Sr. Adv. K.K Chandran Pillai and Adv P.Binod, Adv. C.S Ullas and Adv. S.S Aravind appeared the Petitioners and Adv. P.C Sasidharan, Adv S.Easwaran and Adv. Sunil Shankar appeared for the respondent Banks/ Financial Institutions.
The Petitioners argued that granting of interim relief by the Tribunal must be guided by the principles of i) strong prima facie case; (ii) balance of convenience and (iii) irreparable injury as the proceedings under Section 17 of the Act are to be treated as original proceedings. The jurisdiction of the Tribunal in granting interim relief is similar to that of Civil Courts under the Code of Civil Procedure, it was argued. The petitioners contended that the Tribunal failed to consider applications on merits and that the orders were passed mechanically.

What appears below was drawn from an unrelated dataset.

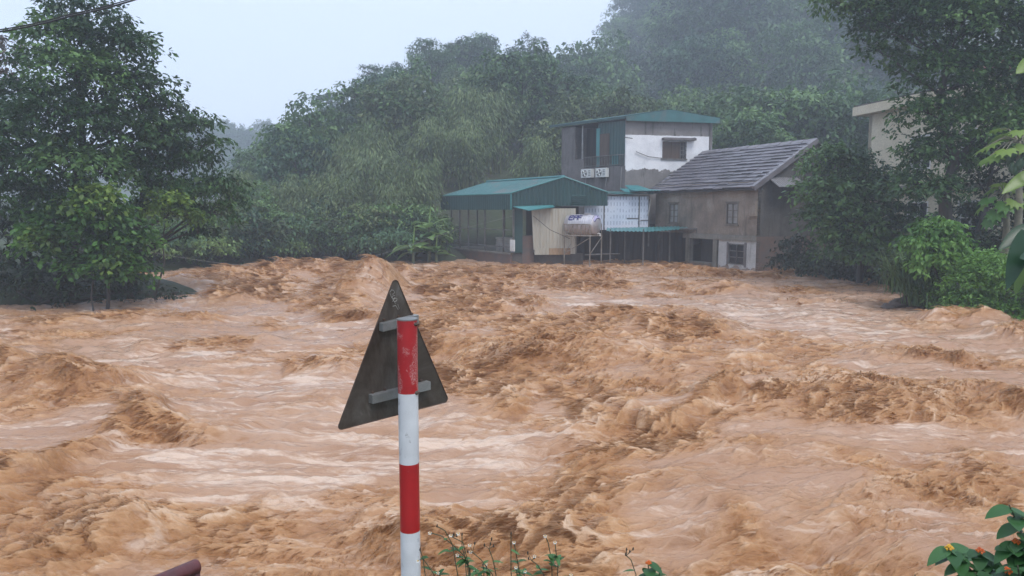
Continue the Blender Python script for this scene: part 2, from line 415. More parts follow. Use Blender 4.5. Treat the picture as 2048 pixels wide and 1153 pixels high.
# the surface sinks away under the banks so that its rim is never seen
PX_, PY_, PZ_ = WX + DX, WY + DY, Hs
nr = len(ys); wi = (np.arange(nr - 1)[:, None] * NC + np.arange(NC - 1)[None, :]).ravel()
TORN = CH
def wispy(t, scale):
    """fine strands lying aslant the current"""
    tc = N(t, 'ShaderNodeTexCoord'); mp = N(t, 'ShaderNodeMapping'); mp.inputs['Rotation'].default_value = (0, 0, -0.5); mp.inputs['Scale'].default_value = (0.55, 1.7, 0.8)
    n = N(t, 'ShaderNodeTexNoise'); n.inputs['Scale'].default_value = scale; n.inputs['Detail'].default_value = 7; n.inputs['Roughness'].default_value = 0.72; n.inputs['Distortion'].default_value = 1.2
    t.links.new(tc.outputs['Object'], mp.inputs[0]); t.links.new(mp.outputs[0], n.inputs['Vector']); return n.outputs[0]
m_water, t, b = new_mat('muddy_flood_water')
a1 = N(t, 'ShaderNodeAttribute', attribute_name='churn'); a2 = N(t, 'ShaderNodeAttribute', attribute_name='foam')
a3 = N(t, 'ShaderNodeAttribute', attribute_name='froth')
wisp = wispy(t, 5.5)
c_mud = ramp(t, noise(t, 0.9, 5, 0.6, stretch=(0.5, 1.4, 1)), [(0.3, (0.345, 0.198, 0.120)), (0.7, (0.44, 0.283, 0.188))])
c_torn = ramp(t, mathn(t, 'ADD', a3.outputs['Fac'], mathn(t, 'MULTIPLY', mathn(t, 'SUBTRACT', wisp, 0.5), 0.85)), [(0.03, (0.20, 0.086, 0.034)), (0.34, (0.35, 0.172, 0.072)), (0.64, (0.47, 0.265, 0.130)), (0.9, (0.62, 0.43, 0.285))])
c = mixc(t, ramp(t, a1.outputs['Fac'], [(0.15, (0, 0, 0)), (0.65, (1, 1, 1))]), c_mud, c_torn)
st_n = noise(t, 1.5, 8, 0.72, stretch=(0.36, 2.2, 1), dist=0.9)
st = ramp(t, mathn(t, 'ADD', st_n, mathn(t, 'MULTIPLY', a2.outputs['Fac'], 0.11)), [(0.535, (0, 0, 0)), (0.66, (1, 1, 1))])
stf = mathn(t, 'MULTIPLY', st, mathn(t, 'SUBTRACT', 0.9, mathn(t, 'MULTIPLY', a1.outputs['Fac'], 0.6)))
fl = ramp(t, noise(t, 2.6, 7, 0.7, stretch=(0.45, 2.0, 1), dist=1.1), [(0.55, (0, 0, 0)), (0.66, (1, 1, 1))])
c = mixc(t, mathn(t, 'MULTIPLY', fl, 0.65), c, (0.31, 0.155, 0.068))
c = mixc(t, mathn(t, 'MULTIPLY', stf, 0.92), c, (0.66, 0.52, 0.415))
t.links.new(c, b.inputs['Base Color'])
t.links.new(ramp(t, a1.outputs['Fac'], [(0.2, (0.17, 0.17, 0.17)), (0.8, (0.32, 0.32, 0.32))]), b.inputs['Roughness']); b.inputs['Specular IOR Level'].default_value = 0.5; b.inputs['IOR'].default_value = 1.33
bump(t, b, mathn(t, 'ADD', mathn(t, 'ADD', noise(t, 9, 6, 0.7, stretch=(0.4, 1.6, 1)), mathn(t, 'MULTIPLY', mathn(t, 'MULTIPLY', wisp, a1.outputs['Fac']), 2.2)), mathn(t, 'MULTIPLY', noise(t, 2.5, 5, 0.65, stretch=(0.35, 2.2, 1), dist=0.6), 1.5)), 0.55, 0.04)
river = link_mesh('river_water', np_mesh('river_water', np.stack([PX_.ravel(), PY_.ravel(), PZ_.ravel()], 1), np.stack([wi, wi + 1, wi + NC + 1, wi + NC], 1), smooth=True,
                  attrs={'churn': TORN.ravel(), 'foam': FO.ravel(), 'froth': np.clip(0.42 + 0.55 * rid, 0, 1).ravel()}), m_water)
tag(river, 'brown muddy flood water tearing past the houses in breaking waves', kind='structure')
def water_z(x, y):
    """height of the finished water surface near (x, y)"""
    r = int(np.clip(np.searchsorted(ys, y), 0, nr - 1)); px = CX + F_PX * x / max(y, 1e-3)
    return float(Hs[r, int(np.clip((px - pxs[0]) / (pxs[1] - pxs[0]), 0, NC - 1))])

# spray: short strands and sheets torn off the churn, leaning with the current like a pelt
m_spray, t, b = new_mat('muddy_spray')
at = N(t, 'ShaderNodeAttribute', attribute_name='tone')
c = ramp(t, at.outputs['Fac'], [(0.0, (0.37, 0.190, 0.084)), (0.5, (0.50, 0.290, 0.142)), (1.0, (0.64, 0.45, 0.30))]); t.links.new(c, b.inputs['Base Color']); b.inputs['Roughness'].default_value = 0.35
tr = N(t, 'ShaderNodeBsdfTranslucent'); t.links.new(c, tr.inputs[0]); mx = N(t, 'ShaderNodeMixShader'); mx.inputs[0].default_value = 0.62
t.links.new(b.outputs[0], mx.inputs[1]); t.links.new(tr.outputs[0], mx.inputs[2]); t.links.new(mx.outputs[0], t.nodes['Material Output'].inputs[0])
clump = np.clip(0.55 + 0.7 * fbm(WX * 0.7, WY * 0.7, 3, 200), 0.2, 1.0)
wt = (np.clip(CH - 0.25, 0, 1) ** 1.8 * np.clip(rid + 0.25, 0, 1.2) * clump * WY ** 1.15).ravel(); wt = np.where((np.abs((pxs - 1024)) < 1200)[None, :].repeat(nr, 0).ravel(), wt, 0)
ns = 100000
pick = RNG.choice(len(wt), ns, p=wt / wt.sum())
P0 = np.stack([PX_.ravel()[pick], PY_.ravel()[pick], PZ_.ravel()[pick] - 0.012], 1)
dist = P0[:, 1]; sc = np.clip(dist / 15, 0.38, 1.9) * (0.35 + 0.85 * RNG.random(ns) ** 1.7)
th = math.pi + 0.5 + 1.3 * perlin(P0[:, 0] * 0.4, P0[:, 1] * 0.4, 210) + 0.24 * RNG.standard_normal(ns)
dirv = np.stack([np.cos(th), np.sin(th), 0.14 + 0.55 * RNG.random(ns) ** 1.5], 1); dirv /= np.linalg.norm(dirv, axis=1)[:, None]
L = 0.30 * sc; wd = 0.0125 * sc * (0.5 + RNG.random(ns)); side = np.cross(dirv, np.array([[0, 0, 1.0]]) + 0.5 * RNG.standard_normal((ns, 3))); side /= np.linalg.norm(side, axis=1)[:, None]
bend = np.stack([0.3 * np.cos(th), 0.3 * np.sin(th), -1.0 * np.ones(ns)], 1)
VS = []
for k, (tt, ww) in enumerate(((0, 1.0), (0.5, 0.8), (1.0, 0.12))):
    c_ = P0 + dirv * (L * tt)[:, None] + bend * (L * 0.32 * tt * tt)[:, None]
    VS += [c_ - side * (wd * ww)[:, None], c_ + side * (wd * ww)[:, None]]
VS = np.stack(VS, 1).reshape(-1, 3); base = np.arange(ns)[:, None] * 6
QS = np.concatenate([base + np.array([[2 * k, 2 * k + 1, 2 * k + 3, 2 * k + 2]]) for k in range(2)])
tn = np.clip(0.45 + 0.5 * fbm(P0[:, 0] * 1.6, P0[:, 1] * 1.6, 3, 220) + 0.16 * RNG.standard_normal(ns), 0, 1)
spray = link_mesh('water_spray', np_mesh('water_spray', VS, QS, np.tile(tn, 2), smooth=True), m_spray)
tag(spray, 'ochre strands of spray torn off the breaking waves', kind='stuff')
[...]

The petitioners also argued that the the alternative remedy of appeal under Section 18 of the Act before Debts Recovery Appellate Tribunal would require depositing 50% of the amount claimed by the bank for maintaining the appeal. In such circumstances, this cannot be considered an efficacious alternative remedy and hence petitioner is entitled to approach the High Court under Article 227 of the Constitution, the petitioner argued.

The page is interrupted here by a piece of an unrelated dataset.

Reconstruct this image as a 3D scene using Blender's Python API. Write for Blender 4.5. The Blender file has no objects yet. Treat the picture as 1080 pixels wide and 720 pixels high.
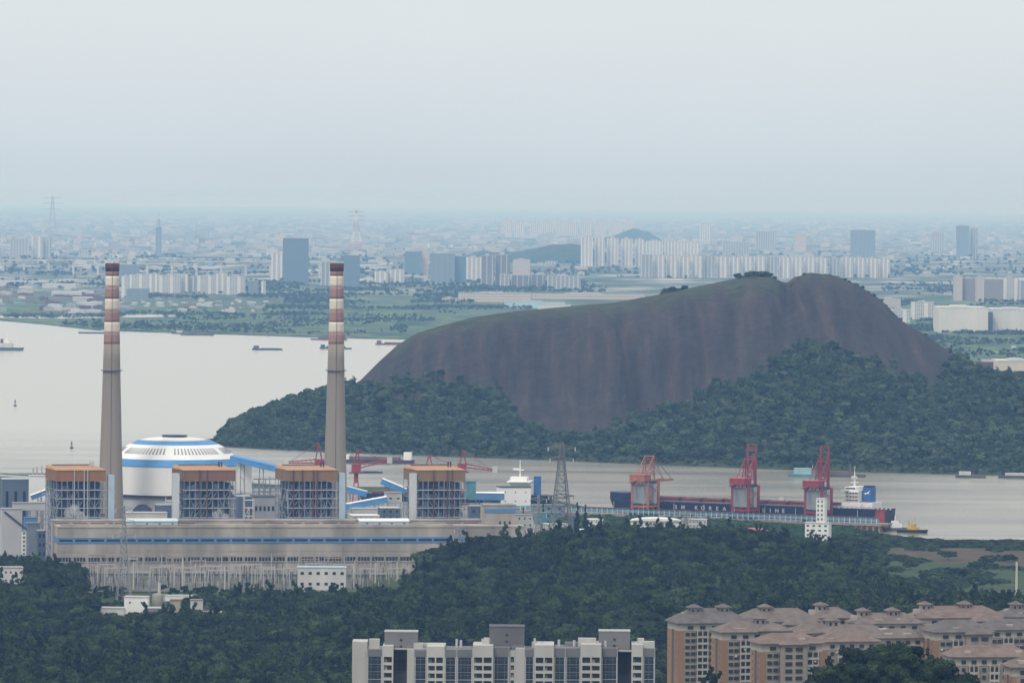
import bpy, bmesh, math, random
import numpy as np
from mathutils import Vector, Matrix, noise
random.seed(7); RNG = np.random.default_rng(7)
S = bpy.context.scene; COL = S.collection
R_ = math.radians

# ------------------------------------------------------------------ camera
FPX, HC = 6000.0, 310.0
CAM_ROT = Matrix.Rotation(R_(90) - math.atan(148 / FPX), 3, 'X') @ Matrix.Rotation(R_(0.5), 3, 'Z')
cd = bpy.data.cameras.new('camera'); cam = bpy.data.objects.new('camera', cd); COL.objects.link(cam)
cd.sensor_width = 36; cd.lens = 36 * FPX / 1080; cd.clip_start = 5; cd.clip_end = 300000
cam.matrix_world = Matrix.Translation((0, 0, HC)) @ CAM_ROT.to_4x4()
S.camera = cam
def ray(px, py): return CAM_ROT @ Vector(((px - 540) / FPX, -(py - 360) / FPX, -1))
def P(px, py, D):                       # the place at distance D seen at that pixel of the photograph
    d = ray(px, py); return Vector((0, 0, HC)) + d * (D / d.y)
def G(px, py, z=0.0):                   # the place at height z seen there
    d = ray(px, py); return Vector((0, 0, HC)) + d * ((z - HC) / d.z)
def proj(v):
    l = CAM_ROT.transposed() @ (Vector(v) - Vector((0, 0, HC)))
    return 540 + FPX * l.x / -l.z, 360 - FPX * l.y / -l.z

# ------------------------------------------------------------------ materials
MATS = {}
def mk(name, col, rough=.8, var=.15, scale=.15, streak=0, metal=0, spec=.3, island=0):
    if name in MATS: return MATS[name]
    m = bpy.data.materials.new(name); m.use_nodes = True; nt = m.node_tree; b = nt.nodes['Principled BSDF']
    b.inputs['Roughness'].default_value = rough; b.inputs['Metallic'].default_value = metal
    b.inputs['Specular IOR Level'].default_value = spec
    tc = nt.nodes.new('ShaderNodeTexCoord'); mp = nt.nodes.new('ShaderNodeMapping')
    nt.links.new(tc.outputs['Object'], mp.inputs[0])
    if streak: mp.inputs['Scale'].default_value = (1, 1, streak)
    n = nt.nodes.new('ShaderNodeTexNoise'); n.inputs['Scale'].default_value = scale; n.inputs['Detail'].default_value = 5
    nt.links.new(mp.outputs[0], n.inputs['Vector'])
    r = nt.nodes.new('ShaderNodeValToRGB'); r.color_ramp.elements[0].position = .3; r.color_ramp.elements[1].position = .7
    r.color_ramp.elements[0].color = [c * (1 - var) for c in col] + [1]
    r.color_ramp.elements[1].color = [min(1, c * (1 + var)) for c in col] + [1]
    nt.links.new(n.outputs['Fac'], r.inputs[0])
    out = r.outputs[0]
    if island:
        ob = nt.nodes.new('ShaderNodeObjectInfo'); mr = nt.nodes.new('ShaderNodeMapRange')
        mr.inputs[3].default_value = 1 - island; mr.inputs[4].default_value = 1 + island
        nt.links.new(ob.outputs['Random'], mr.inputs[0])
        hs = nt.nodes.new('ShaderNodeHueSaturation'); nt.links.new(mr.outputs[0], hs.inputs['Value']); nt.links.new(out, hs.inputs['Color'])
        out = hs.outputs[0]
    nt.links.new(out, b.inputs['Base Color'])
    MATS[name] = m; return m
def facade(name, wall, glass, px=4.0, pz=3.2, fx=.55, fz=.5, bay=0, bayfrac=.3, baycol=None):
    """wall with a grid of window openings in object space (x+y along the wall, z up); every bay metres a blank pier"""
    if name in MATS: return MATS[name]
    m = bpy.data.materials.new(name); m.use_nodes = True; nt = m.node_tree; b = nt.nodes['Principled BSDF']
    b.inputs['Roughness'].default_value = .7; b.inputs['Specular IOR Level'].default_value = .3
    tc = nt.nodes.new('ShaderNodeTexCoord'); sx = nt.nodes.new('ShaderNodeSeparateXYZ'); nt.links.new(tc.outputs['Object'], sx.inputs[0])
    def mt(op, a, v=None):
        n = nt.nodes.new('ShaderNodeMath'); n.operation = op
        for k, q in enumerate((a, v)):
            if q is None: continue
            if isinstance(q, (int, float)): n.inputs[k].default_value = q
            else: nt.links.new(q, n.inputs[k])
        return n.outputs[0]
    h = mt('ADD', sx.outputs[0], sx.outputs[1])
    wx = mt('LESS_THAN', mt('FRACT', mt('DIVIDE', h, px)), fx); wz = mt('LESS_THAN', mt('FRACT', mt('DIVIDE', sx.outputs[2], pz)), fz)
    w = mt('MULTIPLY', wx, wz)
    mx = nt.nodes.new('ShaderNodeMix'); mx.data_type = 'RGBA'
    mx.inputs[6].default_value = (*wall, 1); mx.inputs[7].default_value = (*glass, 1)
    if bay:
        pier = mt('LESS_THAN', mt('FRACT', mt('DIVIDE', h, bay)), bayfrac)
        w = mt('MULTIPLY', w, mt('SUBTRACT', 1.0, pier))
        bx = nt.nodes.new('ShaderNodeMix'); bx.data_type = 'RGBA'; nt.links.new(pier, bx.inputs[0])
        bx.inputs[6].default_value = (*wall, 1); bx.inputs[7].default_value = (*(baycol or wall), 1)
        nt.links.new(bx.outputs[2], mx.inputs[6])
    nt.links.new(w, mx.inputs[0]); nt.links.new(mx.outputs[2], b.inputs['Base Color'])
    MATS[name] = m; return m

# ------------------------------------------------------------------ mesh helper
class MB:
    def __init__(s): s.v = []; s.f = []
    def add(s, vs, fs, M=None):
        o = len(s.v); s.v += [tuple(M @ Vector(p)) if M else tuple(p) for p in vs]; s.f += [tuple(i + o for i in f) for f in fs]; return s
    def box(s, x0, x1, y0, y1, z0, z1, M=None):
        return s.add([(x0,y0,z0),(x1,y0,z0),(x1,y1,z0),(x0,y1,z0),(x0,y0,z1),(x1,y0,z1),(x1,y1,z1),(x0,y1,z1)],
                     [(3,2,1,0),(4,5,6,7),(0,1,5,4),(1,2,6,5),(2,3,7,6),(3,0,4,7)], M)
    def prism(s, pts, z0, z1, M=None):
        n = len(pts); return s.add([(x,y,z0) for x,y in pts] + [(x,y,z1) for x,y in pts],
              [tuple(range(n))[::-1], tuple(range(n, 2*n))] + [(i,(i+1)%n,(i+1)%n+n,i+n) for i in range(n)], M)
    def loft(s, rings, cap=True, M=None):
        n = len(rings[0]); vs = [p for r in rings for p in r]; fs = []
        for k in range(len(rings)-1):
            for i in range(n): fs.append((k*n+i, k*n+(i+1)%n, (k+1)*n+(i+1)%n, (k+1)*n+i))
        if cap: fs += [tuple(range(n))[::-1], tuple(range((len(rings)-1)*n, len(rings)*n))]
        return s.add(vs, fs, M)
    def tube(s, a, b, r, n=5, r2=None):
        a, b = Vector(a), Vector(b); d = b - a
        if d.length < 1e-6: return s
        q = d.to_track_quat('Z', 'Y').to_matrix(); r2 = r if r2 is None else r2
        ring = lambda c, rr: [tuple(c + q @ Vector((rr*math.cos(t), rr*math.sin(t), 0))) for t in [2*math.pi*i/n for i in range(n)]]
        return s.loft([ring(a, r), ring(b, r2)])
    def lathe(s, prof, n=32, cx=0, cy=0):
        return s.loft([[(cx+r*math.cos(2*math.pi*i/n), cy+r*math.sin(2*math.pi*i/n), z) for i in range(n)] for r, z in prof])
    def build(s, name, m, parent=None, smooth=False, loc=None, rz=0):
        me = bpy.data.meshes.new(name); me.from_pydata(s.v, [], s.f); me.update()
        for mm in (m if isinstance(m, (list, tuple)) else [m]): me.materials.append(mm)
        if smooth:
            me.polygons.foreach_set('use_smooth', [True]*len(me.polygons))
        o = bpy.data.objects.new(name, me); COL.objects.link(o)
        if parent: o.parent = parent
        if loc is not None: o.location = loc
        o.rotation_euler.z = rz
        return o
def tag(o, label=None, cat=None, group=None, kind=None):
    if label: o['label'] = label
    if cat: o['category'] = cat
    if group: o['group'] = group
    if kind: o['kind'] = kind
    return o
def thing(name, label, cat, loc=(0,0,0), rz=0, group=None):
    o = bpy.data.objects.new(name, None); COL.objects.link(o); o.location = loc; o.rotation_euler.z = rz
    o.empty_display_size = 1
    return tag(o, label, cat, group)
def copy_tree(o, parent=None, kids=None):
    c = o.copy(); COL.objects.link(c)
    if parent: c.parent = parent
    for ch in list(o.children): copy_tree(ch, c)
    return c
def interp(x, pts):
    return float(np.interp(x, [p[0] for p in pts], [p[1] for p in pts]))

# ------------------------------------------------------------------ sky, sun, haze
SUN_EL, SUN_AZ = R_(52), R_(215)      # azimuth measured clockwise from +Y (the view direction); high, behind and left
W = bpy.data.worlds.new('World'); S.world = W; W.use_nodes = True; nt = W.node_tree
bg = nt.nodes['Background']; bg.inputs[1].default_value = .1
sky = nt.nodes.new('ShaderNodeTexSky'); sky.sky_type = 'NISHITA'; sky.sun_disc = False
sky.sun_elevation = SUN_EL; sky.sun_rotation = SUN_AZ; sky.dust_density = 5; sky.air_density = 1.5; sky.altitude = 300
tc = nt.nodes.new('ShaderNodeTexCoord'); sp = nt.nodes.new('ShaderNodeSeparateXYZ'); nt.links.new(tc.outputs['Generated'], sp.inputs[0])
ramp = nt.nodes.new('ShaderNodeValToRGB'); nt.links.new(sp.outputs[2], ramp.inputs[0])      # overcast layer: brighter overhead than at the horizon
def g(v): return (v[0], v[1], v[2], 1)
els = ramp.color_ramp.elements
els[0].position = 0; els[0].color = g((.58, .675, .755)); els[1].position = 1; els[1].color = g((1, 1, 1))
for p, c in ((.012, (.66, .735, .795)), (.03, (.745, .80, .835)), (.07, (.80, .83, .845)), (.4, (.9, .91, .92))):
    e = els.new(p); e.color = g(c)
mul = nt.nodes.new('ShaderNodeVectorMath'); mul.operation = 'SCALE'; mul.inputs[3].default_value = 10.8
nt.links.new(ramp.outputs[0], mul.inputs[0])
nz = nt.nodes.new('ShaderNodeTexNoise'); nz.inputs['Scale'].default_value = 9.0; nz.inputs['Detail'].default_value = 4
mp = nt.nodes.new('ShaderNodeMapping'); mp.inputs['Scale'].default_value = (1, 1, 1.6); nt.links.new(tc.outputs['Generated'], mp.inputs[0]); nt.links.new(mp.outputs[0], nz.inputs['Vector'])
mr = nt.nodes.new('ShaderNodeMapRange'); mr.inputs[3].default_value = .94; mr.inputs[4].default_value = 1.06; nt.links.new(nz.outputs['Fac'], mr.inputs[0])
m2 = nt.nodes.new('ShaderNodeVectorMath'); m2.operation = 'SCALE'; nt.links.new(mul.outputs[0], m2.inputs[0]); nt.links.new(mr.outputs[0], m2.inputs[3])
mix = nt.nodes.new('ShaderNodeMix'); mix.data_type = 'RGBA'; mix.inputs[0].default_value = .88
nt.links.new(sky.outputs[0], mix.inputs[6]); nt.links.new(m2.outputs[0], mix.inputs[7]); nt.links.new(mix.outputs[2], bg.inputs[0])
sl = bpy.data.lights.new('sun', 'SUN'); so = bpy.data.objects.new('sun', sl); COL.objects.link(so)
sl.energy = 1.5; sl.angle = R_(12); sl.color = (1, .97, .93)
to_sun = Vector((math.sin(SUN_AZ)*math.cos(SUN_EL), math.cos(SUN_AZ)*math.cos(SUN_EL), math.sin(SUN_EL)))
so.rotation_euler = to_sun.to_track_quat('Z', 'Y').to_euler(); so.location = (0, 0, 2000)
S.view_settings.view_transform = 'Standard'; S.view_settings.look = 'None'; S.view_settings.gamma = 1; S.view_settings.exposure = 0
S.cycles.volume_bounces = 3; S.cycles.max_bounces = 6; S.cycles.transparent_max_bounces = 8; S.cycles.diffuse_bounces = 3; S.cycles.glossy_bounces = 3
hz = MB().box(-66000, 66000, -300, 222000, -14, 350).build('haze', bpy.data.materials.new('haze_air')); tag(hz, kind='stuff')
hm = hz.data.materials[0]; hm.use_nodes = True; nt = hm.node_tree; nt.nodes.remove(nt.nodes['Principled BSDF'])
pv = nt.nodes.new('ShaderNodeVolumePrincipled'); nt.links.new(pv.outputs[0], nt.nodes['Material Output'].inputs['Volume'])
pv.inputs['Color'].default_value = (.30, .57, 1, 1); pv.inputs['Absorption Color'].default_value = (.8, .8, .8, 1)
pv.inputs['Density'].default_value = 3.0e-5; pv.inputs['Density Attribute'].default_value = ''; pv.inputs['Anisotropy'].default_value = 0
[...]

On the other hand, the Respondents argued that when an alternative remedy under Section 18 of the SARFAESI Act is available to the Petitioner, the petitioner cannot approach the Court under Article 226/227 of the Constitution. There are no exceptional circumstances that warrant the interference of the High Court and hence the petitions are not maintainable, the Respondents argued.
On Maintainability
The Court held that in cases where the Tribunal has failed to exercise its jurisdiction properly, requiring the petitioner to appeal against such order under Section 18 of the SARFAESI Act which mandates depositing 50% of the claimed amount for maintaining the appeal, would be a ‘negation of justice’

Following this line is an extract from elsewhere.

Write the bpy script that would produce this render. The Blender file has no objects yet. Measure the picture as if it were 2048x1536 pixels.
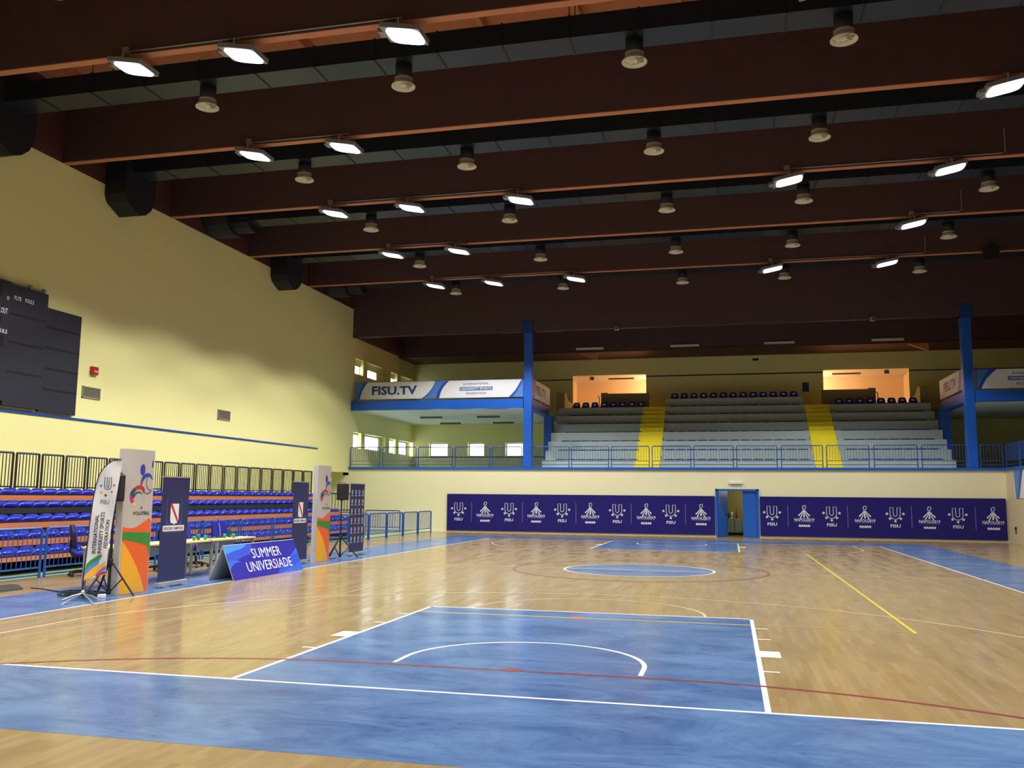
import bpy, bmesh, math, random
from mathutils import Vector, Matrix
random.seed(7)
R = math.radians
pi = math.pi
SC = bpy.context.scene
COL = SC.collection

# ---------------------------------------------------------------- camera
FPX, CX, CY, CZ, YAW, PIT, ROL = 1773.783, 2.1555, -7.7721, 1.7251, -.2399, .1260, .0092
_s, _c = math.sin(YAW), math.cos(YAW)
fwd = Vector((_s*math.cos(PIT), _c*math.cos(PIT), math.sin(PIT)))
rgt0 = Vector((_c, -_s, 0)); up0 = rgt0.cross(fwd)
rgt = rgt0*math.cos(ROL)+up0*math.sin(ROL); up = up0*math.cos(ROL)-rgt0*math.sin(ROL)
cam_d = bpy.data.cameras.new('camera'); cam = bpy.data.objects.new('camera', cam_d); COL.objects.link(cam)
cam_d.sensor_width = 36; cam_d.lens = FPX/2048*36; cam_d.clip_end = 300; cam_d.clip_start = .05
cam.matrix_world = Matrix(((rgt.x, up.x, -fwd.x, CX), (rgt.y, up.y, -fwd.y, CY), (rgt.z, up.z, -fwd.z, CZ), (0, 0, 0, 1)))
SC.camera = cam
# ---------------------------------------------------------------- sky, exposure
w = bpy.data.worlds.new('sky'); SC.world = w; w.use_nodes = True
w.node_tree.nodes['Background'].inputs[0].default_value = (.86, .93, 1, 1)
w.node_tree.nodes['Background'].inputs[1].default_value = 6.5
vs = SC.view_settings
vs.view_transform = 'Standard'; vs.look = 'None'; vs.gamma = 1; vs.use_curve_mapping = False; vs.exposure = 0.0
SPOT_W = 1620      # each ceiling floodlight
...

Holding that the petitions were maintainable under Article 227 of the Constitution, the Court observed:
“The orders impugned in these petitions are orders of Debts Recovery Tribunal functioning within the territorial limits of this Court. While the power under Article 227 of the Constitution of India should never be exercised in a manner that would result in the petition being an appeal in disguise, this Court would be failing in its duty if it were to hold that it would not even examine the question as to whether Tribunal had failed to exercise a jurisdiction vested in it and such failure has occasioned the failure of justice. In the facts of these cases, and considering the nature of the orders issued by the Tribunal, I am convinced that there is an apparent failure by the Tribunal to exercise a jurisdiction vested in it in a proper manner occasioning the failure of justice”
On Whether The Tribunal Exercised Its Jurisdiction In A Proper Manner
The Court observed that while passing an interim order under Section 17 the Tribunal must prima facie appreciate the contentions of the parties on merit and apply the well settled principles of i) strong prima facie case; (ii) balance of convenience; and (iii) irreparable injury. The Court also observed that even though a detailed order on the merit of each contention may not be required, the Tribunal must indicate that “it was alive to contentions raised in the Securitisation Application”.
“Considering the drastic nature of the powers conferred on the banks/financial institutions under the provisions of the SARFAESI Act, this Court must expect that the Tribunal will apply its mind to the contentions taken in the Securitisation Application and a decision on whether or not an interim stay should be granted will be taken on well-settled principles governing the grant of interim relief.” The Court observed.
In the matter at hand, the Court observed that the Tribunal failed to exercise its jurisdiction in a proper manner by not entering into the merits of the matters at all. The Court noted that the impugned orders of the Tribunal were without application of mind and were in the ‘cut, copy, paste’ category. ‘This is not palatable to our judicial ethos’ the Court concluded.